FF: One of the biggest challenges, I’d say, is staying encouraged. As it is with anything you set yourself out to do in life, staying encouraged is a crucial part of doing anything significant, especially when you’re starting something from nothing. You have to find ways to remain encouraged, especially when you’re going through those moments where you feel stuck, where your creativity is at a halt, when you’re going through disappointments, and frustrations. When you’ve figured out how to stay encouraged, you stay in the fight even when nobody is complimenting you, even when nobody is buying your stuff, even when you don’t feel like it, you still find the courage within you and believe in your vision just enough to give it one more shot.

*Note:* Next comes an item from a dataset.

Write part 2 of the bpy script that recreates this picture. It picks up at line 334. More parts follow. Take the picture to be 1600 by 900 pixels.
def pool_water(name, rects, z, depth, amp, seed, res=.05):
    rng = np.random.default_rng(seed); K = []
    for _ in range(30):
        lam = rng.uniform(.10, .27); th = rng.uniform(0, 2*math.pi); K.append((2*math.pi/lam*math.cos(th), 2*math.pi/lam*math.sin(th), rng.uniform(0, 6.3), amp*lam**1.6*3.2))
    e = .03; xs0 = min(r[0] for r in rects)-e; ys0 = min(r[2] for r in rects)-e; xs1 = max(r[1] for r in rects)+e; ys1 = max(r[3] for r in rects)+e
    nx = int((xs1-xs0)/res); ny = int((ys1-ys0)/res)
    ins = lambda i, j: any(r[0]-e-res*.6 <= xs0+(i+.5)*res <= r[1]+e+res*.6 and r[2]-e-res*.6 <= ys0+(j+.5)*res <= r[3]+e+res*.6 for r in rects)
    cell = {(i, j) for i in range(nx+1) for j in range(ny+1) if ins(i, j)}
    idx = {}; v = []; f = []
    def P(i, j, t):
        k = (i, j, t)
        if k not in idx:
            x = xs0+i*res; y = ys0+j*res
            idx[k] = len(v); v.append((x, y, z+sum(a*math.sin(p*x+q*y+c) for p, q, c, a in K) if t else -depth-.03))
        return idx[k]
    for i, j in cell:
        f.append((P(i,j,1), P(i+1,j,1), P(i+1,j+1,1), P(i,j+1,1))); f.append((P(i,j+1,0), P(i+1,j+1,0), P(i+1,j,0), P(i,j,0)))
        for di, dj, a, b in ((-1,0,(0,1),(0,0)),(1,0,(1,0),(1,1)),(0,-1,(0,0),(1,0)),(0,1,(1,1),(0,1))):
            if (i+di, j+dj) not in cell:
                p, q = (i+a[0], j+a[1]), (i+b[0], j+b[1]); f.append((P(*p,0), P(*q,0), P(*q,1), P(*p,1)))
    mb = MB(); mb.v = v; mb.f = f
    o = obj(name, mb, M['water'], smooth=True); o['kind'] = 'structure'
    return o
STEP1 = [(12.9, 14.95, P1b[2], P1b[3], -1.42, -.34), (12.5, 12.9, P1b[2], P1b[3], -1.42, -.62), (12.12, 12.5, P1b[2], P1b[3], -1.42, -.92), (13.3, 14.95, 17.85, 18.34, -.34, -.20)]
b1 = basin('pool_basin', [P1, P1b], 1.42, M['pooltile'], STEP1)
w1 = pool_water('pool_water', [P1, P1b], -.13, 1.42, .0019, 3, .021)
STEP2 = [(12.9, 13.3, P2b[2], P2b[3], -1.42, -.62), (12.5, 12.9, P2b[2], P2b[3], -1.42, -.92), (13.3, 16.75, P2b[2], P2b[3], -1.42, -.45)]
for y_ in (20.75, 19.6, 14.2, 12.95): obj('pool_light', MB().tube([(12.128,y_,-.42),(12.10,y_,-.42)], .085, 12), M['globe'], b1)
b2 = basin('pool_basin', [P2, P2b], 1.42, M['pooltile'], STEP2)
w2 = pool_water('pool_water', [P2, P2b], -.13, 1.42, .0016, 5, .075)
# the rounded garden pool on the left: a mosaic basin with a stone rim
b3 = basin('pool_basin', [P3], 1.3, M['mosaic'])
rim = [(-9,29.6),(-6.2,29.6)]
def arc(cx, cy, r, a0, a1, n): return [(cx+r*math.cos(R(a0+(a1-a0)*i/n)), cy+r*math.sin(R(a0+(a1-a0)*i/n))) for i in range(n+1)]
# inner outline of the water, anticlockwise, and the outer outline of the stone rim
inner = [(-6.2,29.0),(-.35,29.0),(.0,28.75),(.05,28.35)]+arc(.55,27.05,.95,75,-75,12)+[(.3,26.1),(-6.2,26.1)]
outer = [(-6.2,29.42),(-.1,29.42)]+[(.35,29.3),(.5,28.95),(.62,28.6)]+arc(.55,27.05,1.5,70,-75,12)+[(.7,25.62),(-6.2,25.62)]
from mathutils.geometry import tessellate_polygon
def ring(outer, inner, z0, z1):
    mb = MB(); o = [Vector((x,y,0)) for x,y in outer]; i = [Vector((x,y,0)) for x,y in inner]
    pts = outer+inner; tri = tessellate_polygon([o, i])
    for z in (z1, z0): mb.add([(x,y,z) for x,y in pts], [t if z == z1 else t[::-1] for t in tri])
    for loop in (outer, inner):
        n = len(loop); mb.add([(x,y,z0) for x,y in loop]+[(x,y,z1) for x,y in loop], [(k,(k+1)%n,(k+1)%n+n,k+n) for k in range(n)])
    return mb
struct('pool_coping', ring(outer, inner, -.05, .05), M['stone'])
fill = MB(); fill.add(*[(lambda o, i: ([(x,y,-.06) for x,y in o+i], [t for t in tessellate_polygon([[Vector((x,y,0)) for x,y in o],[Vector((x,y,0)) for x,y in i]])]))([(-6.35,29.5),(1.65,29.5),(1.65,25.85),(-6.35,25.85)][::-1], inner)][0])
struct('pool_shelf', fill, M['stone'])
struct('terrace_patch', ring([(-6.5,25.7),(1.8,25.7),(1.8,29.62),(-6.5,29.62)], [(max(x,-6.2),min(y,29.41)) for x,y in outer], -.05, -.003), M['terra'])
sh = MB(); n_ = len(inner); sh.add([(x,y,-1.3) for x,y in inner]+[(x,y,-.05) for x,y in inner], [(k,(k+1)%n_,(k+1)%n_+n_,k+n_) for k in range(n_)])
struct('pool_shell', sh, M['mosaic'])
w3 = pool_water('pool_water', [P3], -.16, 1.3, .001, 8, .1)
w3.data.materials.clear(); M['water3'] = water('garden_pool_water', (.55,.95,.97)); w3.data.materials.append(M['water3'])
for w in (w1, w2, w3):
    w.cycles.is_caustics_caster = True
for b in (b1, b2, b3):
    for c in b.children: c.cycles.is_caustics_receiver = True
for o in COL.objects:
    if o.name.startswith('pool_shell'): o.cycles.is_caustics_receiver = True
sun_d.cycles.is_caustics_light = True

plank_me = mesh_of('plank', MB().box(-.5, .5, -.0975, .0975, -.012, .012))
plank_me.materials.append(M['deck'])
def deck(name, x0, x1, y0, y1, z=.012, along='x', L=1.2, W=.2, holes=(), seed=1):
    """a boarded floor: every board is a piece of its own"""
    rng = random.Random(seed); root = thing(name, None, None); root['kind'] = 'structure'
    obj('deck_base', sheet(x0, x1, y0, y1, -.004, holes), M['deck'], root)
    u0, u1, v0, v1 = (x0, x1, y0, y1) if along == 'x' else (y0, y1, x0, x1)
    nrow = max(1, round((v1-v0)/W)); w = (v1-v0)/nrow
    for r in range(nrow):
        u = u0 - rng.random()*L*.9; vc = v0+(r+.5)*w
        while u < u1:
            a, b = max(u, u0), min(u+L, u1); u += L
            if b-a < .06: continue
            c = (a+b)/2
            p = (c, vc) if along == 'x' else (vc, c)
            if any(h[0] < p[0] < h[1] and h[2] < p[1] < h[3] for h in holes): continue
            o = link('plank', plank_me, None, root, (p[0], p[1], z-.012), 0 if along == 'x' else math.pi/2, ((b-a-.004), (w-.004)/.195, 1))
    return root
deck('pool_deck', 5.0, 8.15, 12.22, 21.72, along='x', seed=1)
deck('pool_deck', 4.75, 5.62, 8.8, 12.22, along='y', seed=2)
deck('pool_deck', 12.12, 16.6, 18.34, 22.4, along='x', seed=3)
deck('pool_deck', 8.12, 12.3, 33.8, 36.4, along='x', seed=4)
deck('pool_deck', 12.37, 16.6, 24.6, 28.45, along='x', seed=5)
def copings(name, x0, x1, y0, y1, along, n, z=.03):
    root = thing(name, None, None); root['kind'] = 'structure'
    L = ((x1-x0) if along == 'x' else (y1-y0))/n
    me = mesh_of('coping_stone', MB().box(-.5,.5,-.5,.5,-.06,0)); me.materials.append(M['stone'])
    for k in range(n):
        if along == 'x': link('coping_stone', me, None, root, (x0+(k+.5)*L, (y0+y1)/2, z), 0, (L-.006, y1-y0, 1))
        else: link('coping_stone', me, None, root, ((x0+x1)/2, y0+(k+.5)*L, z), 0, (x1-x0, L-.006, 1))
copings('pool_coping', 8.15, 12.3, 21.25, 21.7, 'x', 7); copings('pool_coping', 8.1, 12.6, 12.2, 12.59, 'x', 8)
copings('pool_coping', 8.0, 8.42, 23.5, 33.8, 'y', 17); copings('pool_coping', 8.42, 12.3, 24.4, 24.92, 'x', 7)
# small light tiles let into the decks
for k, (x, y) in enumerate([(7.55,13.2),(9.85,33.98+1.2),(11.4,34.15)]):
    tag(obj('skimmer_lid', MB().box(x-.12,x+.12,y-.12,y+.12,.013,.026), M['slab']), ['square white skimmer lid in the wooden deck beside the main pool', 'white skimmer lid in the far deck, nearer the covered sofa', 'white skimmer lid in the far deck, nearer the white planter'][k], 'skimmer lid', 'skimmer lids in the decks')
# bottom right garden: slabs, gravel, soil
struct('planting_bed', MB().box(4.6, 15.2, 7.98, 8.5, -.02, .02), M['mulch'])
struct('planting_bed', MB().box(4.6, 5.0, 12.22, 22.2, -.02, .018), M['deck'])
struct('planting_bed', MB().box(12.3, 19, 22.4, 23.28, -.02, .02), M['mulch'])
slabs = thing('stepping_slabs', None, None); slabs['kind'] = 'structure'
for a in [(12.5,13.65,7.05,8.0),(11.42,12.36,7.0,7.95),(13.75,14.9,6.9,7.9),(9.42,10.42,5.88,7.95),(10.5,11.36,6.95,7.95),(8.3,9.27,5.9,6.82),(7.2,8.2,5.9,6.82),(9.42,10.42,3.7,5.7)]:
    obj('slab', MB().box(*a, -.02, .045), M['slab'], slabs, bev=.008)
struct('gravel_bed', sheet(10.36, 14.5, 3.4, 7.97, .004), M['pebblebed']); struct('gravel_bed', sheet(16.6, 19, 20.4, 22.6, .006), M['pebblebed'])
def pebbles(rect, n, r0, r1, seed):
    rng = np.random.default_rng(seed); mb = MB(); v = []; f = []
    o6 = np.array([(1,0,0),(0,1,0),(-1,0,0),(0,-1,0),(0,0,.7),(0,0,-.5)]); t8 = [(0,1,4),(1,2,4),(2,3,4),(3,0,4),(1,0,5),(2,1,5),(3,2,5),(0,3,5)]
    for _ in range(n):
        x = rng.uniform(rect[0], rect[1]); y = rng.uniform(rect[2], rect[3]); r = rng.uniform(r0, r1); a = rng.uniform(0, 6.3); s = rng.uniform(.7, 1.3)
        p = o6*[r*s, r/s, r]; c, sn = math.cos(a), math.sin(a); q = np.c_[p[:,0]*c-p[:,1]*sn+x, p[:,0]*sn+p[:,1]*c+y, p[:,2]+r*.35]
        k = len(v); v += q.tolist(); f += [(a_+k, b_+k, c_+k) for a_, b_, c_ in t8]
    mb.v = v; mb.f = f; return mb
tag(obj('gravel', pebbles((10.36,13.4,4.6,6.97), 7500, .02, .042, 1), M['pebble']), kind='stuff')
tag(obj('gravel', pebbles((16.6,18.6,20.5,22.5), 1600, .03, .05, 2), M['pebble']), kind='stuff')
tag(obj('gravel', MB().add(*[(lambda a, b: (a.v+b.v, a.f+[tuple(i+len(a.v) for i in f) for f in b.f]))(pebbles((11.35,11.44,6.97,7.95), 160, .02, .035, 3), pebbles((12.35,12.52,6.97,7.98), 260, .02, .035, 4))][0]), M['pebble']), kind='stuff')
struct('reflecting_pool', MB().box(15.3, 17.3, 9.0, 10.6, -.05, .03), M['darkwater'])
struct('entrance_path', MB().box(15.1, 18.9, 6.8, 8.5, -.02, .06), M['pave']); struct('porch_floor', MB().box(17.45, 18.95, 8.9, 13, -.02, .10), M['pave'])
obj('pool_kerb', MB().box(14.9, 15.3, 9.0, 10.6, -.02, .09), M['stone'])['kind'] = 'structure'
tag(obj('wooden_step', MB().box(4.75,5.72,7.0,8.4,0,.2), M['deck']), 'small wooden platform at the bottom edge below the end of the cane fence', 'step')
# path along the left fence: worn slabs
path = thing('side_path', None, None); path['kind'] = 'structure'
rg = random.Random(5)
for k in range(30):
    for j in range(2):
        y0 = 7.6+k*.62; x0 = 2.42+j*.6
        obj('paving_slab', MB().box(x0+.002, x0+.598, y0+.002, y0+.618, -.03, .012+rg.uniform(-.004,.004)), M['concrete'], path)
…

PTM: What does the Part Time motto/lifestyle for a creative mean to you?

FF: Part-time to be honest for me, more applies to what we tend to do to “get by” or to “pay the bills”, that’s really what I consider part-time. Because my full-time occupation or at least my goal is that most of my time is invested in pursuing my passions and bringing to life the gifts and dreams that are within me. So “part time” challenges me with the realization that yeah, I might have a 9-5 where I’m investing about 40 hours of my life weekly, but what am I doing with the rest of my time? 

PTM: We know of Foreign now but are there any other plans or major projects to expect?

FF: I’m currently thinking about ways on how to transition FTB to become more than just merchandise, I want to use my story-telling/writing skills to bring out those stories out of people. I want people to catch the vision of Foreign and for it to really become something that people can take and just own it. Nothing is more dangerous and liberating than a human-being being unapologetically themselves.
Everything that FTB promotes is individuality and being unapologetic about it. It is power. It is self-awareness. It is knowing who you are and knowing that you have something to offer. It is knowing that no mater where you are, you don’t ever have to feel that you need to fit the mold because at the end of it all, this world was here long before we were and will still be here long after we are. So in a way, we are truly all foreign, nobody belongs anywhere more than another person does. My goal is for people to catch that vision with everything we do with FTB, whether it looks like merch, or stories, or photos, it’s to show people that in the end we are really not at all that different. 

PTM: Are there things that you'd like to mention for people to look for.

FF: I’m looking to put together some merch for the winter season probably hoodies and a long sleeve or two, so for sure be on the look out for that. Hopefully looking to get that content together in the near future as well. But follow my instagram page @foreignthebrand and personal @franchescasocold for future updates.

PTM: Ending comments?

FF: Nothing is more satisfying than seeing what once was just a thought materialized in front of you. I’ll never forget when I received that first t-shirt sample that I put together. When I felt its fabric, when I saw my brother put it on, I got this overwhelming feeling like wow! I did this, this has actually come to life, it is a living and breathing thing, and it now has a place here on earth. It really does become like your own little child in a way, but the greatest thing that I have learned is that once your creativity is brought to life it no longer belongs to you, it belongs to everyone else as well, every person that buys it, every person it touches, every person that identifies themselves with it, it belongs to every single one of them too. So in a way you have to release your grip on it and let it become what it wants to become.

PTM: Any words of encouragement for those in similar situations?

FF: Don’t ever be afraid to just try. Try things, fail at them, have-a-go at it, give it all that you have, allow it to consume your time, your thoughts, your strength, even your finances a lot of the times, but whatever you do don’t just let an idea be just an idea. Because the only way you’ll ever know whether the idea is a good or a bad one is by going for it and finding that out for yourself. There’s no worse feeling than being haunted with the regret of never truly knowing. If you fail, at least you tried, and that alone is brave. And it is in the trying and failing, that good ideas are birthed.